> **EXERCISE DESCRIPTION**: Give an exact transcription of every line, dropping the images.

## begin AVAILABLE DATA

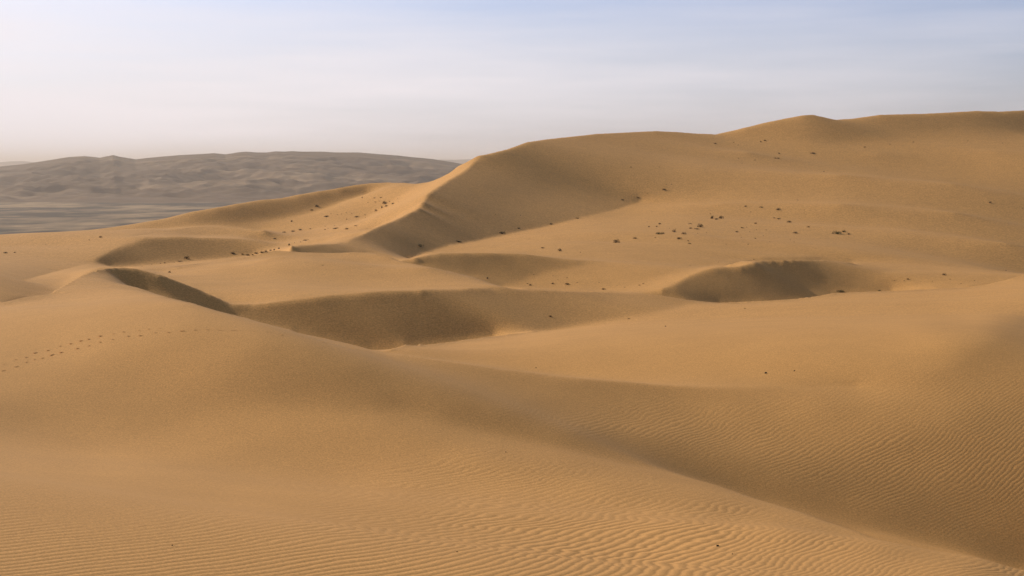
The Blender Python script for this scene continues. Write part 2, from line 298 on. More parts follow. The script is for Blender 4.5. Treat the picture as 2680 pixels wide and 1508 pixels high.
def solve_level(g,q,sm,outer,iters,lam,mu,wc,log=True):
    C=constraints(8.)
    ci=(C[:,0]-TH0)/g.ht; cj=(C[:,1]-S0)/g.hs
    ok=(ci>=0)&(ci<=g.nt-1)&(cj>=0)&(cj<=g.ns-1); C=C[ok];ci=np.clip(ci[ok],0,g.nt-1.001);cj=np.clip(cj[ok],0,g.ns-1.001)
    i0=ci.astype(int);j0=cj.astype(int);fi=ci-i0;fj=cj-j0
    k1=C[:,4]==1
    w=np.sqrt(wc)*C[:,3]*np.where(k1,.08,1.)   # slope constraint weight
    c00=np.where(k1,-(1-fi)/g.hs,(1-fi)*(1-fj))*w; c01=np.where(k1,(1-fi)/g.hs,(1-fi)*fj)*w
    c10=np.where(k1,-fi/g.hs,fi*(1-fj))*w; c11=np.where(k1,fi/g.hs,fi*fj)*w
    cb_=C[:,2]*w
    n=g.nt*g.ns; f00=i0*g.ns+j0
    def Cx(x): x=x.ravel(); return c00*x[f00]+c01*x[f00+1]+c10*x[f00+g.ns]+c11*x[f00+g.ns+1]
    def CT(r):
        o=np.bincount(f00,c00*r,n)+np.bincount(f00+1,c01*r,n)+np.bincount(f00+g.ns,c10*r,n)+np.bincount(f00+g.ns+1,c11*r,n)
        return o.reshape(g.nt,g.ns)
    Cd=(np.bincount(f00,c00**2,n)+np.bincount(f00+1,c01**2,n)+np.bincount(f00+g.ns,c10**2,n)+np.bincount(f00+g.ns+1,c11**2,n)).reshape(g.nt,g.ns)
    ht,hs=g.ht,g.hs; a=np.sqrt(ht*hs*lam)
    tn=np.sqrt(TEN*ht*hs)
    thc=(g.th[1:]+g.th[:-1])/2
    cs=np.cos(SUNAZ-thc)[:,None]; sn=np.sin(SUNAZ-thc)[:,None]
    hid,qcr,sky_s=masks(g)
    cr=creases(g); k1_,k2_,k4_=np.sqrt(cr[:,1:-1]),np.sqrt(np.minimum(cr[1:,1:],cr[:-1,:-1])),np.sqrt(cr[1:-1])
    def fwd(q,wm):
        pr=(q[:,1:]-q[:,:-1])/hs+(q[:,1:]+q[:,:-1])*.5
        pt=(q[1:]-q[:-1])/ht
        r1=(pr[:,1:]-pr[:,:-1])*(a/hs)*k1_; r2=(pr[1:]-pr[:-1])*(a/ht)*k2_
        r3=(pt[:,1:]-pt[:,:-1])*(a/hs)*k2_; r4=(pt[1:]-pt[:-1])*(a/ht)*k4_
        G=(pr[1:]+pr[:-1])*.5*cs+(pt[:,1:]+pt[:,:-1])*.5*sn
        return r1,r2,r3,r4,pr*tn,pt*tn,G*wm
    def adj(r1,r2,r3,r4,r5,r6,G,wm):
        pr=r5*tn;pt=r6*tn
        r1=r1*(a/hs)*k1_;r2=r2*(a/ht)*k2_;r3=r3*(a/hs)*k2_;r4=r4*(a/ht)*k4_;G=G*wm
        pr[:,1:]+=r1;pr[:,:-1]-=r1;pr[1:]+=r2;pr[:-1]-=r2
        pt[:,1:]+=r3;pt[:,:-1]-=r3;pt[1:]+=r4;pt[:-1]-=r4
        c=G*cs*.5;pr[1:]+=c;pr[:-1]+=c;c=G*sn*.5;pt[:,1:]+=c;pt[:,:-1]+=c
        o=np.zeros((g.nt,g.ns))
        o[:,1:]+=pr*(1/hs+.5);o[:,:-1]+=pr*(-1/hs+.5);o[1:]+=pt/ht;o[:-1]-=pt/ht
        return o
    tc,sc=np.meshgrid(thc,(g.s[1:]+g.s[:-1])/2,indexing='ij')
    for it in range(outer):
        qh=np.where(hid,-9,q); cmx=np.maximum.accumulate(qh,1); qh=np.where(hid,9,q); cmn=np.minimum.accumulate(qh[:,::-1],1)[:,::-1]
        vio=(~hid)&((cmx>q+5e-5)|(cmn<q-5e-5))&(g.s[None,:]<sky_s[:,None])
        tq=np.where(vio,(cmx+cmn)*.5,0.)
        vh=hid&(q>qcr-6e-4); tq=np.where(vh,qcr-1.2e-3,tq)
        wn=np.where(vio,ISO,0.)+np.where(vh,ISO,0.); wn=wn*wc*ht*hs*4e3
        vis=~hid
        visc=vis[1:,1:]&vis[:-1,1:]&vis[1:,:-1]&vis[:-1,:-1]
        qc=(q[1:,1:]+q[:-1,1:]+q[1:,:-1]+q[:-1,:-1])/4
        x,y=to_pix(tc,qc)
        inside=(x>-40)&(x<2720)&(y<1560)&(sc<np.log(400))
        L=bil(sm,np.clip(y/4-.5,0,H4-1.01),np.clip(x/4-.5,0,W4-1.01))
        ns=np.clip(lin(L)/KL-AMB,0.0,1)
        pr,pt=slopes_cell(g,q); N=np.sqrt(1+pr**2+pt**2)
        tgt=(np.sin(SUNEL)-ns*N)/np.cos(SUNEL)
        tgt=np.clip(tgt,-.5,.62)
        wm=np.sqrt(mu*ht*hs)*(visc&inside)
        b=adj(*[np.zeros_like(z) for z in fwd(q,wm)[:6]],tgt*wm,wm)+CT(cb_)+wn*tq
        # diag precond
        D=Cd+wn+lam*ht*hs*(6/hs**4+6/ht**4+4/(hs*ht)**2*2)
        A=lambda x: adj(*fwd(x,wm),wm)+CT(Cx(x))+wn*x
        r=b-A(q); z=r/D; p=z.copy(); rz=(r*z).sum()
        for k in range(iters):
            Ap=A(p); al=rz/(p*Ap).sum(); q=q+al*p; r=r-al*Ap; z=r/D; rn=(r*z).sum(); p=z+rn/rz*p; rz=rn
        e=Cx(q)-cb_
    if log: print(g.nt,g.ns,'constraint rms',np.sqrt(np.mean((e[~k1]/w[~k1])**2))*F,'px')
    return q
def up(q,g0,g1):
    i=(g1.th-TH0)/g0.ht;j=(g1.s-S0)/g0.hs
    I,J=np.meshgrid(i,j,indexing='ij');return bil(q,I,J)
def run(levels,lam,mu,wc,q=None,g=None):
    sm=shademap()
    for nt,ns,outer,iters in levels:
        g1=Grid(nt,ns)
        if q is None:
            I,J=np.meshgrid(g1.th,g1.s,indexing='ij'); q=-1.7/np.exp(J)-.06+0*I
        else: q=up(q,g,g1)
        g=g1; t=time.time()
        q=solve_level(g,q,sm,outer,iters,lam*(.3 if nt>=300 else 1.),mu,wc)
        print('t',round(time.time()-t,1))
    return g,q,sm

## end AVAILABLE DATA

> **COMPLETE RESPONSE**:
The Blender Python script for this scene continues. Write part 2, from line 298 on. More parts follow. The script is for Blender 4.5. Treat the picture as 2680 pixels wide and 1508 pixels high.
def solve_level(g,q,sm,outer,iters,lam,mu,wc,log=True):
    C=constraints(8.)
    ci=(C[:,0]-TH0)/g.ht; cj=(C[:,1]-S0)/g.hs
    ok=(ci>=0)&(ci<=g.nt-1)&(cj>=0)&(cj<=g.ns-1); C=C[ok];ci=np.clip(ci[ok],0,g.nt-1.001);cj=np.clip(cj[ok],0,g.ns-1.001)
    i0=ci.astype(int);j0=cj.astype(int);fi=ci-i0;fj=cj-j0
    k1=C[:,4]==1
    w=np.sqrt(wc)*C[:,3]*np.where(k1,.08,1.)   # slope constraint weight
    c00=np.where(k1,-(1-fi)/g.hs,(1-fi)*(1-fj))*w; c01=np.where(k1,(1-fi)/g.hs,(1-fi)*fj)*w
    c10=np.where(k1,-fi/g.hs,fi*(1-fj))*w; c11=np.where(k1,fi/g.hs,fi*fj)*w
    cb_=C[:,2]*w
    n=g.nt*g.ns; f00=i0*g.ns+j0
    def Cx(x): x=x.ravel(); return c00*x[f00]+c01*x[f00+1]+c10*x[f00+g.ns]+c11*x[f00+g.ns+1]
    def CT(r):
        o=np.bincount(f00,c00*r,n)+np.bincount(f00+1,c01*r,n)+np.bincount(f00+g.ns,c10*r,n)+np.bincount(f00+g.ns+1,c11*r,n)
        return o.reshape(g.nt,g.ns)
    Cd=(np.bincount(f00,c00**2,n)+np.bincount(f00+1,c01**2,n)+np.bincount(f00+g.ns,c10**2,n)+np.bincount(f00+g.ns+1,c11**2,n)).reshape(g.nt,g.ns)
    ht,hs=g.ht,g.hs; a=np.sqrt(ht*hs*lam)
    tn=np.sqrt(TEN*ht*hs)
    thc=(g.th[1:]+g.th[:-1])/2
    cs=np.cos(SUNAZ-thc)[:,None]; sn=np.sin(SUNAZ-thc)[:,None]
    hid,qcr,sky_s=masks(g)
    cr=creases(g); k1_,k2_,k4_=np.sqrt(cr[:,1:-1]),np.sqrt(np.minimum(cr[1:,1:],cr[:-1,:-1])),np.sqrt(cr[1:-1])
    def fwd(q,wm):
        pr=(q[:,1:]-q[:,:-1])/hs+(q[:,1:]+q[:,:-1])*.5
        pt=(q[1:]-q[:-1])/ht
        r1=(pr[:,1:]-pr[:,:-1])*(a/hs)*k1_; r2=(pr[1:]-pr[:-1])*(a/ht)*k2_
        r3=(pt[:,1:]-pt[:,:-1])*(a/hs)*k2_; r4=(pt[1:]-pt[:-1])*(a/ht)*k4_
        G=(pr[1:]+pr[:-1])*.5*cs+(pt[:,1:]+pt[:,:-1])*.5*sn
        return r1,r2,r3,r4,pr*tn,pt*tn,G*wm
    def adj(r1,r2,r3,r4,r5,r6,G,wm):
        pr=r5*tn;pt=r6*tn
        r1=r1*(a/hs)*k1_;r2=r2*(a/ht)*k2_;r3=r3*(a/hs)*k2_;r4=r4*(a/ht)*k4_;G=G*wm
        pr[:,1:]+=r1;pr[:,:-1]-=r1;pr[1:]+=r2;pr[:-1]-=r2
        pt[:,1:]+=r3;pt[:,:-1]-=r3;pt[1:]+=r4;pt[:-1]-=r4
        c=G*cs*.5;pr[1:]+=c;pr[:-1]+=c;c=G*sn*.5;pt[:,1:]+=c;pt[:,:-1]+=c
        o=np.zeros((g.nt,g.ns))
        o[:,1:]+=pr*(1/hs+.5);o[:,:-1]+=pr*(-1/hs+.5);o[1:]+=pt/ht;o[:-1]-=pt/ht
        return o
    tc,sc=np.meshgrid(thc,(g.s[1:]+g.s[:-1])/2,indexing='ij')
    for it in range(outer):
        qh=np.where(hid,-9,q); cmx=np.maximum.accumulate(qh,1); qh=np.where(hid,9,q); cmn=np.minimum.accumulate(qh[:,::-1],1)[:,::-1]
        vio=(~hid)&((cmx>q+5e-5)|(cmn<q-5e-5))&(g.s[None,:]<sky_s[:,None])
        tq=np.where(vio,(cmx+cmn)*.5,0.)
        vh=hid&(q>qcr-6e-4); tq=np.where(vh,qcr-1.2e-3,tq)
        wn=np.where(vio,ISO,0.)+np.where(vh,ISO,0.); wn=wn*wc*ht*hs*4e3
        vis=~hid
        visc=vis[1:,1:]&vis[:-1,1:]&vis[1:,:-1]&vis[:-1,:-1]
        qc=(q[1:,1:]+q[:-1,1:]+q[1:,:-1]+q[:-1,:-1])/4
        x,y=to_pix(tc,qc)
        inside=(x>-40)&(x<2720)&(y<1560)&(sc<np.log(400))
        L=bil(sm,np.clip(y/4-.5,0,H4-1.01),np.clip(x/4-.5,0,W4-1.01))
        ns=np.clip(lin(L)/KL-AMB,0.0,1)
        pr,pt=slopes_cell(g,q); N=np.sqrt(1+pr**2+pt**2)
        tgt=(np.sin(SUNEL)-ns*N)/np.cos(SUNEL)
        tgt=np.clip(tgt,-.5,.62)
        wm=np.sqrt(mu*ht*hs)*(visc&inside)
        b=adj(*[np.zeros_like(z) for z in fwd(q,wm)[:6]],tgt*wm,wm)+CT(cb_)+wn*tq
        # diag precond
        D=Cd+wn+lam*ht*hs*(6/hs**4+6/ht**4+4/(hs*ht)**2*2)
        A=lambda x: adj(*fwd(x,wm),wm)+CT(Cx(x))+wn*x
        r=b-A(q); z=r/D; p=z.copy(); rz=(r*z).sum()
        for k in range(iters):
            Ap=A(p); al=rz/(p*Ap).sum(); q=q+al*p; r=r-al*Ap; z=r/D; rn=(r*z).sum(); p=z+rn/rz*p; rz=rn
        e=Cx(q)-cb_
    if log: print(g.nt,g.ns,'constraint rms',np.sqrt(np.mean((e[~k1]/w[~k1])**2))*F,'px')
    return q
def up(q,g0,g1):
    i=(g1.th-TH0)/g0.ht;j=(g1.s-S0)/g0.hs
    I,J=np.meshgrid(i,j,indexing='ij');return bil(q,I,J)
def run(levels,lam,mu,wc,q=None,g=None):
    sm=shademap()
    for nt,ns,outer,iters in levels:
        g1=Grid(nt,ns)
        if q is None:
            I,J=np.meshgrid(g1.th,g1.s,indexing='ij'); q=-1.7/np.exp(J)-.06+0*I
        else: q=up(q,g,g1)
        g=g1; t=time.time()
        q=solve_level(g,q,sm,outer,iters,lam*(.3 if nt>=300 else 1.),mu,wc)
        print('t',round(time.time()-t,1))
    return g,q,sm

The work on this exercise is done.